| Dataset excerpt |

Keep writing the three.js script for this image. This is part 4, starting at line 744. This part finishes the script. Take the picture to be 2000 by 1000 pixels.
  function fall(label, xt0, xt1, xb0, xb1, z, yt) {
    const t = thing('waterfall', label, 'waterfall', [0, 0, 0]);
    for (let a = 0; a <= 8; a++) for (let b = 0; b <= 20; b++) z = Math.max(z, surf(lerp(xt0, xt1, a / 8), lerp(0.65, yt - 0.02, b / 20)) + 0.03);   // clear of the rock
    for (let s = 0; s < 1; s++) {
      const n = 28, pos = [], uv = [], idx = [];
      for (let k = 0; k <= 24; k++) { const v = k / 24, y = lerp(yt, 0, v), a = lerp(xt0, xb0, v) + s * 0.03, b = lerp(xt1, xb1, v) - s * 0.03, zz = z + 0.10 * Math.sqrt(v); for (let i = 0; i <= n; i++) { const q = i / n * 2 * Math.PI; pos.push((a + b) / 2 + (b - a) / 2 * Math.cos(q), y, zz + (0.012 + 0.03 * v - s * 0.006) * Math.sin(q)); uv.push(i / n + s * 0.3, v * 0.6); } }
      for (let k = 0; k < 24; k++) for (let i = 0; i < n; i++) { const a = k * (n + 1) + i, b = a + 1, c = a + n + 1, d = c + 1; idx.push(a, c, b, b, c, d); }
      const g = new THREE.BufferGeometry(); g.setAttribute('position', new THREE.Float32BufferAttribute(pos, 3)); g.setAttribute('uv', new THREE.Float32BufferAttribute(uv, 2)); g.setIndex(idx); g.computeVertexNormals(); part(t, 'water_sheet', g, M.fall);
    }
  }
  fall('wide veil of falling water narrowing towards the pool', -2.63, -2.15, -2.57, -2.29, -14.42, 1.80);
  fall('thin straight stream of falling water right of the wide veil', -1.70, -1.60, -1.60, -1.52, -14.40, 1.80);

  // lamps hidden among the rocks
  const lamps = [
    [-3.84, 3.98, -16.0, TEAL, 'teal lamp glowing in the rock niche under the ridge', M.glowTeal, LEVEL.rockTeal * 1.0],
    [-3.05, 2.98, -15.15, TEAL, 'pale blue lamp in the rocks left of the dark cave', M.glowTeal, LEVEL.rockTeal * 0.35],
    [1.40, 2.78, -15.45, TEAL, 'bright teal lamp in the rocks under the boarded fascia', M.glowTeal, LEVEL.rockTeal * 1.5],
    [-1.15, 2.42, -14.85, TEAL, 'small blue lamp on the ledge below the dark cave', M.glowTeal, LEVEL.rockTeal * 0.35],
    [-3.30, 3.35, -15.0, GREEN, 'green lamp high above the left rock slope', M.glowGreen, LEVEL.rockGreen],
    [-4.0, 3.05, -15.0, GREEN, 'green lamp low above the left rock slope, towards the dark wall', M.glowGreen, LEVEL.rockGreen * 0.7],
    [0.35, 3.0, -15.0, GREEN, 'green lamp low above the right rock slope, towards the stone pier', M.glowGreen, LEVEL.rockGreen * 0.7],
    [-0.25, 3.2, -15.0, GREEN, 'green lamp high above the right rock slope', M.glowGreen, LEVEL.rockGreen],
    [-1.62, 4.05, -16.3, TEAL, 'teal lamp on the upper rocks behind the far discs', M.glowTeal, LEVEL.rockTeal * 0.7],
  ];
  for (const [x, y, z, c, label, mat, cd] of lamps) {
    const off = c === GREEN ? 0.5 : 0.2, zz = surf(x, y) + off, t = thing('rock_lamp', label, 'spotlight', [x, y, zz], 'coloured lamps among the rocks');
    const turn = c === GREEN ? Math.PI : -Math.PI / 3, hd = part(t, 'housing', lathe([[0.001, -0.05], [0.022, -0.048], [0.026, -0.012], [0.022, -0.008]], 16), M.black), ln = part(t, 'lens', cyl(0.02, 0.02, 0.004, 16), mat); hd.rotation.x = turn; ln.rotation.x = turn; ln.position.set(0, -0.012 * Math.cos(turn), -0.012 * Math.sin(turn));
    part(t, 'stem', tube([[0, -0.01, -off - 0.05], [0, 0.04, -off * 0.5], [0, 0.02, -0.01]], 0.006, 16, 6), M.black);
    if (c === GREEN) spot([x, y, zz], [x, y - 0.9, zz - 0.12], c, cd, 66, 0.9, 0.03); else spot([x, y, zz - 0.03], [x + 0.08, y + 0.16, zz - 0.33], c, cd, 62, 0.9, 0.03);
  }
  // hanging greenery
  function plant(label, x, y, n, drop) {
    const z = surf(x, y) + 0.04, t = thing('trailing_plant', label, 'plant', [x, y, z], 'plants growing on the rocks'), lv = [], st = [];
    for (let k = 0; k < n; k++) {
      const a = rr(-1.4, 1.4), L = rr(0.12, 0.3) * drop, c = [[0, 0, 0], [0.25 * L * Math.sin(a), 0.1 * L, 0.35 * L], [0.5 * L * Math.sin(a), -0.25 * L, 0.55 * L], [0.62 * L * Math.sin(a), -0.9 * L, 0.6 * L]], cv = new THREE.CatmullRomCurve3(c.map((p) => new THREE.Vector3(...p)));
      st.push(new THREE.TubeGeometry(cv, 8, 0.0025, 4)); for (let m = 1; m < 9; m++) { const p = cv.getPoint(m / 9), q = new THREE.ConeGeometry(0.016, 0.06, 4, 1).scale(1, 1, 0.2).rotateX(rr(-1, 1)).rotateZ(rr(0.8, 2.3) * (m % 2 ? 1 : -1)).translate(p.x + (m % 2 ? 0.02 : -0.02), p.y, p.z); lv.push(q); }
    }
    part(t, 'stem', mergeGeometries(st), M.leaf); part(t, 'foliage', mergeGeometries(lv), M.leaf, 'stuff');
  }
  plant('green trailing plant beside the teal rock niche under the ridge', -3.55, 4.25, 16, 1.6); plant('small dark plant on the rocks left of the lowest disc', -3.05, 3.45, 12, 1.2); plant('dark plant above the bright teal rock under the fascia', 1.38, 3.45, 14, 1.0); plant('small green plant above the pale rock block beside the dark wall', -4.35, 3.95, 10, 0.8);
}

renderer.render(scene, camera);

| The problem |
Output all of the material, please, exactly as it stands.

| Written response |
Keep writing the three.js script for this image. This is part 4, starting at line 744. This part finishes the script. Take the picture to be 2000 by 1000 pixels.
  function fall(label, xt0, xt1, xb0, xb1, z, yt) {
    const t = thing('waterfall', label, 'waterfall', [0, 0, 0]);
    for (let a = 0; a <= 8; a++) for (let b = 0; b <= 20; b++) z = Math.max(z, surf(lerp(xt0, xt1, a / 8), lerp(0.65, yt - 0.02, b / 20)) + 0.03);   // clear of the rock
    for (let s = 0; s < 1; s++) {
      const n = 28, pos = [], uv = [], idx = [];
      for (let k = 0; k <= 24; k++) { const v = k / 24, y = lerp(yt, 0, v), a = lerp(xt0, xb0, v) + s * 0.03, b = lerp(xt1, xb1, v) - s * 0.03, zz = z + 0.10 * Math.sqrt(v); for (let i = 0; i <= n; i++) { const q = i / n * 2 * Math.PI; pos.push((a + b) / 2 + (b - a) / 2 * Math.cos(q), y, zz + (0.012 + 0.03 * v - s * 0.006) * Math.sin(q)); uv.push(i / n + s * 0.3, v * 0.6); } }
      for (let k = 0; k < 24; k++) for (let i = 0; i < n; i++) { const a = k * (n + 1) + i, b = a + 1, c = a + n + 1, d = c + 1; idx.push(a, c, b, b, c, d); }
      const g = new THREE.BufferGeometry(); g.setAttribute('position', new THREE.Float32BufferAttribute(pos, 3)); g.setAttribute('uv', new THREE.Float32BufferAttribute(uv, 2)); g.setIndex(idx); g.computeVertexNormals(); part(t, 'water_sheet', g, M.fall);
    }
  }
  fall('wide veil of falling water narrowing towards the pool', -2.63, -2.15, -2.57, -2.29, -14.42, 1.80);
  fall('thin straight stream of falling water right of the wide veil', -1.70, -1.60, -1.60, -1.52, -14.40, 1.80);

  // lamps hidden among the rocks
  const lamps = [
    [-3.84, 3.98, -16.0, TEAL, 'teal lamp glowing in the rock niche under the ridge', M.glowTeal, LEVEL.rockTeal * 1.0],
    [-3.05, 2.98, -15.15, TEAL, 'pale blue lamp in the rocks left of the dark cave', M.glowTeal, LEVEL.rockTeal * 0.35],
    [1.40, 2.78, -15.45, TEAL, 'bright teal lamp in the rocks under the boarded fascia', M.glowTeal, LEVEL.rockTeal * 1.5],
    [-1.15, 2.42, -14.85, TEAL, 'small blue lamp on the ledge below the dark cave', M.glowTeal, LEVEL.rockTeal * 0.35],
    [-3.30, 3.35, -15.0, GREEN, 'green lamp high above the left rock slope', M.glowGreen, LEVEL.rockGreen],
    [-4.0, 3.05, -15.0, GREEN, 'green lamp low above the left rock slope, towards the dark wall', M.glowGreen, LEVEL.rockGreen * 0.7],
    [0.35, 3.0, -15.0, GREEN, 'green lamp low above the right rock slope, towards the stone pier', M.glowGreen, LEVEL.rockGreen * 0.7],
    [-0.25, 3.2, -15.0, GREEN, 'green lamp high above the right rock slope', M.glowGreen, LEVEL.rockGreen],
    [-1.62, 4.05, -16.3, TEAL, 'teal lamp on the upper rocks behind the far discs', M.glowTeal, LEVEL.rockTeal * 0.7],
  ];
  for (const [x, y, z, c, label, mat, cd] of lamps) {
    const off = c === GREEN ? 0.5 : 0.2, zz = surf(x, y) + off, t = thing('rock_lamp', label, 'spotlight', [x, y, zz], 'coloured lamps among the rocks');
    const turn = c === GREEN ? Math.PI : -Math.PI / 3, hd = part(t, 'housing', lathe([[0.001, -0.05], [0.022, -0.048], [0.026, -0.012], [0.022, -0.008]], 16), M.black), ln = part(t, 'lens', cyl(0.02, 0.02, 0.004, 16), mat); hd.rotation.x = turn; ln.rotation.x = turn; ln.position.set(0, -0.012 * Math.cos(turn), -0.012 * Math.sin(turn));
    part(t, 'stem', tube([[0, -0.01, -off - 0.05], [0, 0.04, -off * 0.5], [0, 0.02, -0.01]], 0.006, 16, 6), M.black);
    if (c === GREEN) spot([x, y, zz], [x, y - 0.9, zz - 0.12], c, cd, 66, 0.9, 0.03); else spot([x, y, zz - 0.03], [x + 0.08, y + 0.16, zz - 0.33], c, cd, 62, 0.9, 0.03);
  }
  // hanging greenery
  function plant(label, x, y, n, drop) {
    const z = surf(x, y) + 0.04, t = thing('trailing_plant', label, 'plant', [x, y, z], 'plants growing on the rocks'), lv = [], st = [];
    for (let k = 0; k < n; k++) {
      const a = rr(-1.4, 1.4), L = rr(0.12, 0.3) * drop, c = [[0, 0, 0], [0.25 * L * Math.sin(a), 0.1 * L, 0.35 * L], [0.5 * L * Math.sin(a), -0.25 * L, 0.55 * L], [0.62 * L * Math.sin(a), -0.9 * L, 0.6 * L]], cv = new THREE.CatmullRomCurve3(c.map((p) => new THREE.Vector3(...p)));
      st.push(new THREE.TubeGeometry(cv, 8, 0.0025, 4)); for (let m = 1; m < 9; m++) { const p = cv.getPoint(m / 9), q = new THREE.ConeGeometry(0.016, 0.06, 4, 1).scale(1, 1, 0.2).rotateX(rr(-1, 1)).rotateZ(rr(0.8, 2.3) * (m % 2 ? 1 : -1)).translate(p.x + (m % 2 ? 0.02 : -0.02), p.y, p.z); lv.push(q); }
    }
    part(t, 'stem', mergeGeometries(st), M.leaf); part(t, 'foliage', mergeGeometries(lv), M.leaf, 'stuff');
  }
  plant('green trailing plant beside the teal rock niche under the ridge', -3.55, 4.25, 16, 1.6); plant('small dark plant on the rocks left of the lowest disc', -3.05, 3.45, 12, 1.2); plant('dark plant above the bright teal rock under the fascia', 1.38, 3.45, 14, 1.0); plant('small green plant above the pale rock block beside the dark wall', -4.35, 3.95, 10, 0.8);
}

renderer.render(scene, camera);